GIVEN EXERCISE: Copy exactly, leaving out every image, the lines from the one with "Write the bpy" through the one with "COL = sc.collection", inclusive.

DATA SUPPLIED:
* Start *

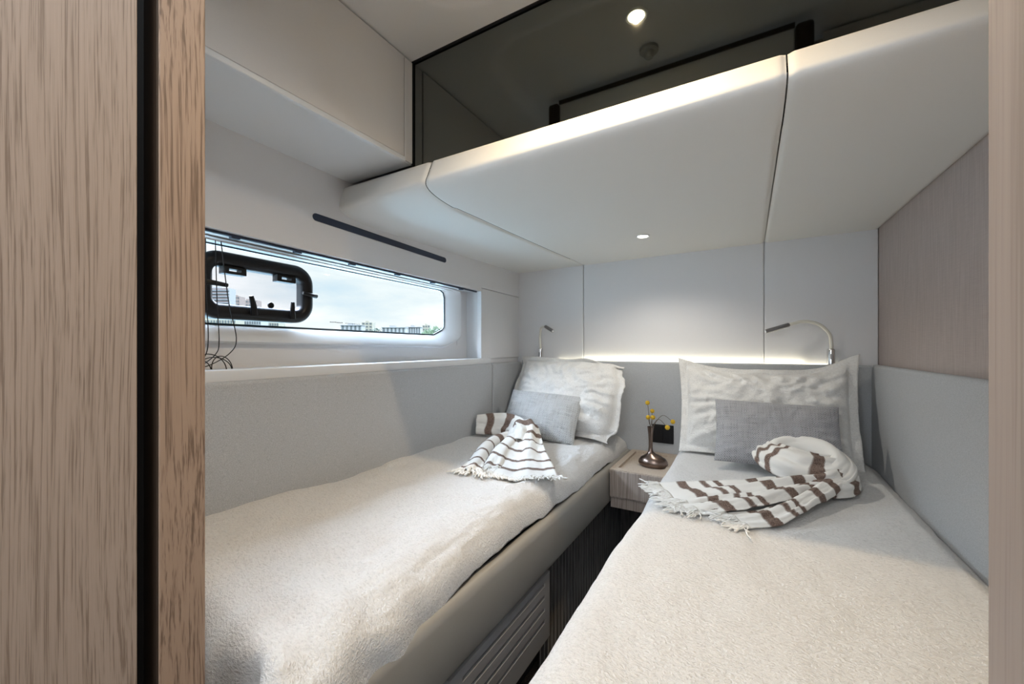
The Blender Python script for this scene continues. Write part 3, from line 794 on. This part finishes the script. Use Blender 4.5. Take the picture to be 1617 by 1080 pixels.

* End *
* Start *

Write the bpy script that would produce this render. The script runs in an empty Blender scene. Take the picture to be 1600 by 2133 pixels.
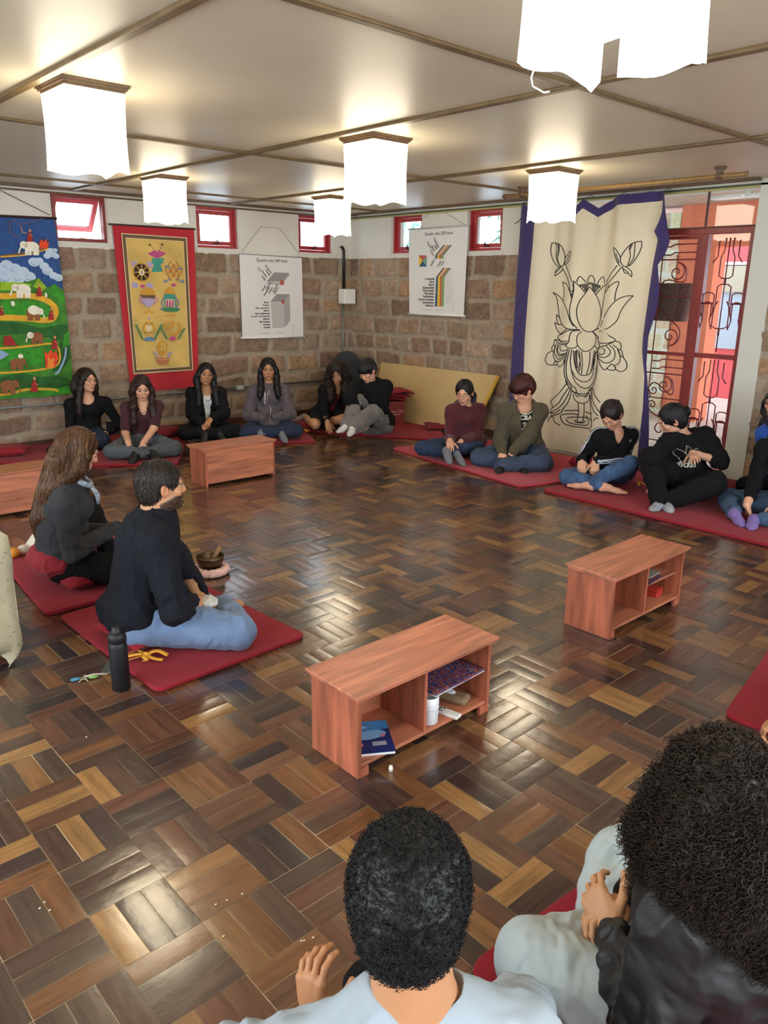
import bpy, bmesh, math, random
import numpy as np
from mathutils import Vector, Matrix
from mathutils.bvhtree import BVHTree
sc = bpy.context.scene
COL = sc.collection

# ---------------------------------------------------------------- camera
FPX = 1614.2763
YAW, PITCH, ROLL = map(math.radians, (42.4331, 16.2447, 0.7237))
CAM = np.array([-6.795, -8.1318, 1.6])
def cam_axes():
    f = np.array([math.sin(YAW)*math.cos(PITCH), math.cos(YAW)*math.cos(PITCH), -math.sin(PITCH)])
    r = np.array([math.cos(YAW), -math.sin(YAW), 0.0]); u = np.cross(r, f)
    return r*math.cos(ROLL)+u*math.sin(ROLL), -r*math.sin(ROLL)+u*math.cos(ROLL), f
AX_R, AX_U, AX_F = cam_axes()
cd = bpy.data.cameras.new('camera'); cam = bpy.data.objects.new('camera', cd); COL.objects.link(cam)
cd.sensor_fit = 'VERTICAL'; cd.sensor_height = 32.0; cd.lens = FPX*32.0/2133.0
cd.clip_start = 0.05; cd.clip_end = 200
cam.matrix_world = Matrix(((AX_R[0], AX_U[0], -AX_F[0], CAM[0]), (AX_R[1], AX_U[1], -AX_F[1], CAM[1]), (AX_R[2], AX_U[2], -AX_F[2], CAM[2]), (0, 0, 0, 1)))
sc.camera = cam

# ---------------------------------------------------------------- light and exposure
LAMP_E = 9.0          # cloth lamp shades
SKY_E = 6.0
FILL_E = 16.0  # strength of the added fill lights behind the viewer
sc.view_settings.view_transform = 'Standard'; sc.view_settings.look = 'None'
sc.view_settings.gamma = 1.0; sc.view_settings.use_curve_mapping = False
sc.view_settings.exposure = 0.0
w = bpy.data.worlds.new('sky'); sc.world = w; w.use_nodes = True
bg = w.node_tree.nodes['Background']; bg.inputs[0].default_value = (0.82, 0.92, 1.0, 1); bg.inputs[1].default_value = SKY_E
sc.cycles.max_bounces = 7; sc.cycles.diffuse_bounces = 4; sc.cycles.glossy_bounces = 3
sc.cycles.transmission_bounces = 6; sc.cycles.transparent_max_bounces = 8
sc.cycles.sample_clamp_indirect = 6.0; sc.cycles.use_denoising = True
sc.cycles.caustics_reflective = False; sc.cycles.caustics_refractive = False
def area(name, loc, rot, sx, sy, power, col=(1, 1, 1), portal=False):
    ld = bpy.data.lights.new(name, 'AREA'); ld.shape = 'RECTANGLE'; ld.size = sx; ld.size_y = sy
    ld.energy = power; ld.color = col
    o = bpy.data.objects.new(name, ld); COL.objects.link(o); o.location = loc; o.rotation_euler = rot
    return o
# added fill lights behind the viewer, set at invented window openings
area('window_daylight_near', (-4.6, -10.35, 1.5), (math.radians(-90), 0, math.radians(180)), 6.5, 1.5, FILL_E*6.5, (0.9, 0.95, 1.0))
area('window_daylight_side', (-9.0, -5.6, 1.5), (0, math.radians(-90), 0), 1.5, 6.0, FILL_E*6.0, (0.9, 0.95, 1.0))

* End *
* Start *

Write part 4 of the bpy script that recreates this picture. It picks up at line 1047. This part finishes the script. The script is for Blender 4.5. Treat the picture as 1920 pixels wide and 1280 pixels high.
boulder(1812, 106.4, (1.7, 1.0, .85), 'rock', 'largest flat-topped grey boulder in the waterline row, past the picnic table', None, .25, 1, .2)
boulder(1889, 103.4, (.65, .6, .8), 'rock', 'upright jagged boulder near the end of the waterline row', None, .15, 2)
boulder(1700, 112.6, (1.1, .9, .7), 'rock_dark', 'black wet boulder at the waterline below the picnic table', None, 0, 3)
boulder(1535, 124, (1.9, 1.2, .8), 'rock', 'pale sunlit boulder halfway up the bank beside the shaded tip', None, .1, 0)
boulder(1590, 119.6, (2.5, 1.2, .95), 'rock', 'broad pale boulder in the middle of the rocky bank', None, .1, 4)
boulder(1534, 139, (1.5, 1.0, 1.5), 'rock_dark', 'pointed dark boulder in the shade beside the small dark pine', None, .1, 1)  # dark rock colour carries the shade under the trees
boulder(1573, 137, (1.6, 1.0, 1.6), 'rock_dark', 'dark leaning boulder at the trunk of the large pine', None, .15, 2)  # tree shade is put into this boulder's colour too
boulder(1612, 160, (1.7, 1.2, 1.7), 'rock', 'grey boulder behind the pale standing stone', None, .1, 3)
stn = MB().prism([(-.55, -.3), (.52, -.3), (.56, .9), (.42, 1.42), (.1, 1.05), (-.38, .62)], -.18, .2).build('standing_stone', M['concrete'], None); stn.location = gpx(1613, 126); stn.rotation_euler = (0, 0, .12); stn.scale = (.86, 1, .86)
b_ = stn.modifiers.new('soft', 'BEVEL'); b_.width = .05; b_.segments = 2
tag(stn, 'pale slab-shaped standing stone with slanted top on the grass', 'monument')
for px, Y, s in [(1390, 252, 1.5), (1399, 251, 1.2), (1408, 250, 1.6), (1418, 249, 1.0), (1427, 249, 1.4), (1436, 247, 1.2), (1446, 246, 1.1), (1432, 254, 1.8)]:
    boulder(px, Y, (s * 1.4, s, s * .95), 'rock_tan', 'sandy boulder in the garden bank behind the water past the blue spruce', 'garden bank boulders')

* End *

CORRECT OUTPUT:
Write the bpy script that would produce this render. The script runs in an empty Blender scene. Take the picture to be 1600 by 2133 pixels.
import bpy, bmesh, math, random
import numpy as np
from mathutils import Vector, Matrix
from mathutils.bvhtree import BVHTree
sc = bpy.context.scene
COL = sc.collection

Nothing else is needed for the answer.